Which doesn't imply I didn't hit gold. Audiopax and Rethm not only had been on my list, they were showing together. The Saadhana speakers of Monaco dealer Soundgalleries—that would be the real Grace Kelly Monaco—were the actual pair I'd reviewed a while back. The amplifiers were much updated versions of the Model 88 I used to own in Arroyo Seco, New Mexico many years ago.


For my kind of music I thought the sound spectacular. And yes, Jacob George's Indian speakers sound best when driven from superior valve gear. Whilst my Nelson Pass SIT amps measure and behave very much like single-ended triodes indeed—their circuit is actually simpler still and lacks an output transformer—sonically they didn't quite get the same magic from these 100dB widebanders with active isobaric bass systems when I wrote them up.


Spending some time with Silvio of Audiopax, I learnt that the company had weathered the passing of its gifted founder Eduardo de Lima and actually come up with original new circuits very much based on Eduardo's pioneering work. "We knew that for a year or two, everyone would sit and wait and watch whether we'd still be around or not. So we had to tighten our belts and hit raw survival mode. Now that we've stuck out the drought and proved our resilience, business has commenced again and we're quite positive about our future." Based on the sound here, I'd say they really deserve it.


Or as Jacob put it in an email back from India which arrived just whilst I was penning this page, "and yes, ideally I do agree with you. It would be so much better if the show was all under one roof at the MOC both for the visitors as well as for the exhibitors. There would be so much more traffic. However, the cost of one of the proper upstairs rooms is - well, substantial to say the least. But we talked about it and are hoping to move to the MOC next year if all goes well and both Silvio and I pick up some sales during the course of this year. Even he thinks that what is holding back companies like ours is the fact that we are manufactured in developing countries. It is not enough to be just 'as good' as the competition made in Germany or Japan or the USA but we actually have to be better if we are to be taken seriously. Just the way women have to work a lot harder to prove themselves in a male-dominated society."


Given their illustrious past as the founders of our European civilization and law, I don't know whether present economists would rate Greece as a developing country again but Ypsilon the brand certainly would suggest the contrary. This is seriously engineered seriously priced kit.

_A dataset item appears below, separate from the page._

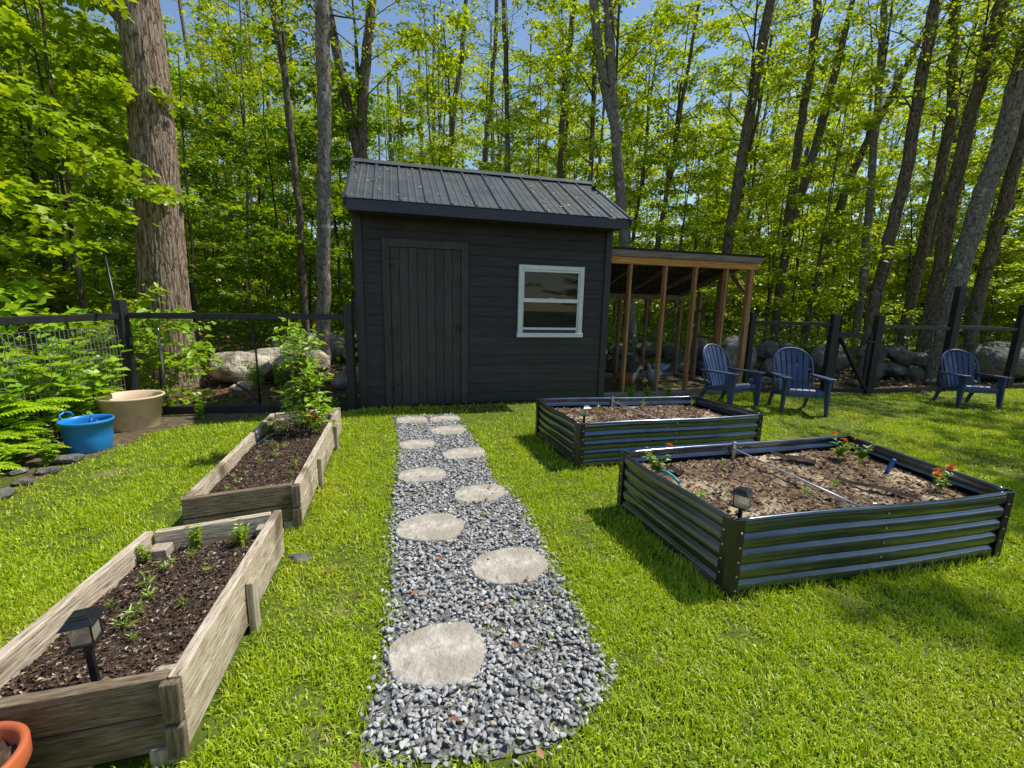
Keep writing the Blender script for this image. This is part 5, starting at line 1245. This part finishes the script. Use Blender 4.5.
# ------------------------------------------------------------------ solar lamps
def make_lamp():
    t = empty('solar_lamp')
    s = MB(); s.span((-.013, -.013, -.28), (.013, .013, .105)); s.build('stake', M['lampblack'], t, bevel=.001)
    b = MB(); b.box((0, 0, .108), (.104, .104, .010)); b.box((0, 0, .099), (.05, .05, .012)); b.build('base', M['lampblack'], t, bevel=.002)
    for x in (-1, 1):
        for y in (-1, 1):
            f = MB(); f.span((x * .042 - .004, y * .042 - .004, .1132), (x * .046, y * .046, .2150)); f.build('frame_post', M['lampblack'], t)
    g = MB(); 
    for a in range(4):
        Mr = Matrix.Rotation(a * PI / 2, 3, 'Z'); V = [Mr @ Vector(p) for p in ((-.0375, -.041, .1134), (.0375, -.041, .1134), (.0375, -.041, .2148), (-.0375, -.041, .2148))]; g.add(V, [(0, 1, 2, 3)])
    g.build('lens', M['lens'], t)
    c = MB(); lo, mi_, hi = .067, .043, .037
    def sq(r, z): return [(-r, -r, z), (r, -r, z), (r, r, z), (-r, r, z)]
    V = sq(lo - .004, .211) + sq(lo, .215) + sq(mi_, .237) + sq(mi_ - .001, .245) + sq(hi, .249)
    F = [(3, 2, 1, 0)] + [(k * 4 + i, k * 4 + (i + 1) % 4, (k + 1) * 4 + (i + 1) % 4, (k + 1) * 4 + i) for k in range(4) for i in range(4)] + [(16, 17, 18, 19)]
    c.add(V, F); cap = c.build('cap', M['lampblack'], t, bevel=.0015)
    p = MB(); p.box((0, 0, .2505), (.060, .060, .003)); p.build('solar_panel', M['solar'], cap)
    return t
LP = make_lamp(); LP.location = (-1.185, 1.085, .287); LP.rotation_euler = (.01, -.03, .42); LP.scale = (.60,) * 3
tag(LP, 'large black solar lamp staked in the nearer wooden bed', 'solar lamp', 'black solar garden lamps')
L2 = copy_tree(LP); L2.location = (1.075, 1.90, .345); L2.rotation_euler = (0, 0, .75); L2.scale = (.62,) * 3; L2['label'] = 'black solar lamp at the front corner of the nearer metal bed'
L3 = copy_tree(LP); L3.location = (.60, 3.50, .36); L3.rotation_euler = (0, .03, .4); L3.scale = (.6,) * 3; L3['label'] = 'small black solar lamp at the front corner of the farther metal bed'

# ------------------------------------------------------------------ tubs and pots
def tub(loc, prof, mat, label, cat, name, soilr, soilz, soilmat, inner):
    t = empty(name, loc, 0, label, cat); m = MB(); m.lathe(prof, 40); m.build('shell', mat, t)
    s = MB(); V = [(0, 0, soilz + .01)]; n = 28; rg = random.Random(5)
    for k, r in enumerate((soilr * .4, soilr * .75, soilr)):
        for i in range(n): a = 2 * PI * i / n; V.append((r * math.cos(a), r * math.sin(a), soilz + rg.uniform(-.006, .008)))
    F = [(0, 1 + i, 1 + (i + 1) % n) for i in range(n)] + [(1 + k * n + i, 1 + (k + 1) * n + i, 1 + (k + 1) * n + (i + 1) % n, 1 + k * n + (i + 1) % n) for k in range(2) for i in range(n)]
    s.add(V, F, 0, True); s.build('soil', soilmat, t); return t
bt = tub((-3.60, 3.58, .005), [(.0, .0), (.135, .0), (.142, .012), (.158, .12), (.168, .245), (.178, .248), (.180, .268), (.174, .274), (.166, .270), (.160, .24), (.148, .10)], M['bluep'], 'bright blue round plastic tub beside the ferns', 'tub', 'plastic_tub', .150, .19, M['soil'], None)
for sgn in (-1,):
    hm = MB(); hm.tube([(sgn * .165, -.06, .262), (sgn * .172, -.045, .315), (sgn * .172, 0, .33), (sgn * .172, .045, .315), (sgn * .165, .06, .262)], .009, 8); hm.build('handle', M['bluep'], bt)
m = MB(); m.tube([(0, 0, 0), (.0, .02, .05), (-.02, .05, .085)], [.012, .016, .010], 8); m.tube([(.02, .0, 0), (.05, .03, .06)], [.01, .006], 8)
obj_at(-3.60, 3.60, .20, 'garden_trowel', m, M['bluetube'], 'dark blue trowel handle poking out of the blue tub', 'trowel')
tub((-3.82, 4.28, .003), [(.0, 0), (.200, 0), (.207, .01), (.236, .20), (.246, .203), (.258, .31), (.270, .312), (.273, .33), (.266, .334), (.250, .328), (.235, .22), (.20, .12)], M['tanp'], 'wide tan plastic planter pot next to the blue tub', 'pot', 'planter_pot', .225, .17, M['soil'], None)
tp = tub((-1.245, .815, .0), [(.0, .0), (.070, .0), (.074, .006), (.094, .195), (.112, .196), (.116, .205), (.117, .245), (.112, .252), (.102, .250), (.098, .24), (.090, .20)], M['terra'], 'terracotta pot with speckled potting soil at the bottom left corner', 'pot', 'flower_pot', .093, .212, M['soil'], None)

# ------------------------------------------------------------------ plants
def copy_plant(mesh, name, loc, rz, s, label, cat, group=None):
    o = bpy.data.objects.new(name, mesh); link(o); o.location = loc; o.rotation_euler = (0, 0, rz); o.scale = (s, s, s); tag(o, label, cat, group); return o
def fern_mesh(seed, nf=9, L=.72):
    rng = np.random.default_rng(seed); P = []; D = []; NN = []; LS = []; WS = []; paths = []
    for k in range(nf):
        az = 2 * PI * k / nf + rng.normal(0, .25); l = L * rng.uniform(.7, 1.1); el0 = rng.uniform(.95, 1.35); p = Vector((0, 0, 0)); pts = []; n = 20
        for i in range(n):
            t = i / (n - 1); el = el0 - 1.55 * t ** 1.3; pts.append(p.copy()); d = Vector((math.cos(az) * math.cos(el), math.sin(az) * math.cos(el), math.sin(el))); p = p + d * (l / n)
        paths.append((pts[::3] + [pts[-1]], [.004 * (1 - .8 * i / 7) for i in range(len(pts[::3]) + 1)]))
        for i in range(3, n):
            t = i / (n - 1); d = (pts[i] - pts[i - 1]).normalized(); s = Vector((-math.sin(az), math.cos(az), 0)); nn = s.cross(d) * -1
            if nn.z < 0: nn = -nn
            pl = .15 * (math.sin(PI * min(1, .16 + .86 * t)) ** .8) * (l / .7) + .01
            for sg in (-1, 1):
                dd = (s * sg + d * .45 + Vector((0, 0, -.12 + rng.normal(0, .08)))).normalized(); P.append(pts[i][:]); D.append(dd[:]); NN.append(nn[:]); LS.append(pl * rng.uniform(.85, 1.1)); WS.append(.036 * (l / .7))
                P.append((pts[i] + d * (l / n * .5))[:]); D.append(dd[:]); NN.append(nn[:]); LS.append(pl * .95); WS.append(.034)
    LV, LT = leaf_tris(np.array(P), unit(np.array(D)), unit(np.array(NN)), np.array(LS), np.array(WS), fold=.25)
    TV, TT = twigs_to_mesh(paths, 5)
    return tris_mesh('fern', np.concatenate([TV, LV]), np.concatenate([TT, LT + len(TV)]), [M['fern'], M['fern']], np.concatenate([np.zeros(len(TT)), np.ones(len(LT))]))
FERN = [fern_mesh(500 + i, 13) for i in range(3)]
for k, (x, y, s) in enumerate([(-4.08, 3.18, .9), (-3.95, 2.92, .95), (-4.05, 2.75, 1.2), (-3.72, 2.62, .85), (-4.35, 3.55, 1.1), (-4.42, 3.98, 1.1), (-3.98, 2.45, 1.1), (-3.62, 2.30, .8), (-4.5, 4.45, .9), (-3.80, 3.12, .62), (-4.15, 3.05, 1.25), (-3.78, 2.1, .95), (-3.62, 1.9, .9), (-4.3, 3.3, 1.2)]):
    copy_plant(FERN[k % 3], 'fern', (x, y, .0), k * 1.1, s, 'bright yellow-green fern in the border before the left fence', 'fern', 'ferns along the left fence')
def herb_mesh(seed, h, ns, nl, ls, mat, wl=.5, spread=.3, stemr=.004, lobed=False, bare=.1, up=.2):
    rng = np.random.default_rng(seed); P = []; D = []; NN = []; LS = []; paths = []
    for k in range(ns):
        az = rng.uniform(0, 2 * PI); sp = spread * rng.uniform(.2, 1) * h; hh = h * rng.uniform(.6, 1.05)
        pts = [Vector((math.cos(az) * sp * t ** 1.5 + rng.normal(0, .01) * h, math.sin(az) * sp * t ** 1.5 + rng.normal(0, .01) * h, hh * t)) for t in np.linspace(0, 1, 6)]; paths.append((pts, [stemr * (1 - .75 * t) for t in np.linspace(0, 1, 6)]))
        for i in range(nl):
            t = bare + (1 - bare) * (i + .6) / nl; f = min(4.999, t * 5); j = int(f); p = pts[j].lerp(pts[j + 1], f - j); a = az + i * 2.4 + rng.normal(0, .3)
            P.append(p[:]); D.append((math.cos(a), math.sin(a), up + rng.normal(0, .25))); NN.append((rng.normal(0, .3), rng.normal(0, .3), 1)); LS.append(ls * rng.uniform(.6, 1.15) * (1.1 - .45 * t))
    LS = np.array(LS); LV, LT = leaf_tris(np.array(P), unit(np.array(D)), unit(np.array(NN)), LS, LS * wl, fold=.25, lobed=lobed); TV, TT = twigs_to_mesh(paths, 5)
    return tris_mesh('plant', np.concatenate([TV, LV]), np.concatenate([TT, LT + len(TV)]), [mat, mat], np.concatenate([np.zeros(len(TT)), np.ones(len(LT))]))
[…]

The novelty for the show was the Phaethon integrated, a 100wcp class A two-stage affair with tube inputs, Mosfet outputs and transformer volume control in 1.5dB steps. I told their Andy Hassapis to put my name in the good book. On paper the Phaethon hit all the right notes.


Zellaton with their unique drivers ran off Analog Domain Isis power and to drive home seriousness of purpose, do check out those outboard crossovers behind the white towers.


Illusonic from Switzerland believe that traditional 2-channel stereo is intrinsically limited or flawed but can be easily enhanced or augmented when masterfully expanded to 3-channel or even 2+ sound.


To prove their point/s, they'd set up three of Raidho's fabulous super monitors from which they proceeded to demonstrate pure vintage stereo, enhanced stereo and finally 3-channel playback all from basic 16/44.1 Redbook material. Forget Mickey Mouse ping-pong effects or any other hokey and cheap surround-sound trickery. This was a far more subtle and intelligent application for the 2+ mode. 3-channel mode meanwhile got radically different. Whilst I could hear the effects immediately, I admitted to the presenter and other visitors present that being 'brain-washed' or actually conditioned by 20+ years of stereo consumption, it'd take me longer than a 10-minute demo to jump the 2-channel ship.


That's because I wasn't certain that I preferred the 3-channel reading whilst already sitting smack in the center of the sweet spot. This of course doesn't imply that with some relearning and rewiring of my grey-matter stereo matrix, I'd not soon relate to old-fashioned 2-channel as stripped back and bleached by comparison. But at least for these ears it would definitely involve some de-conditioning first. Very interesting stuff!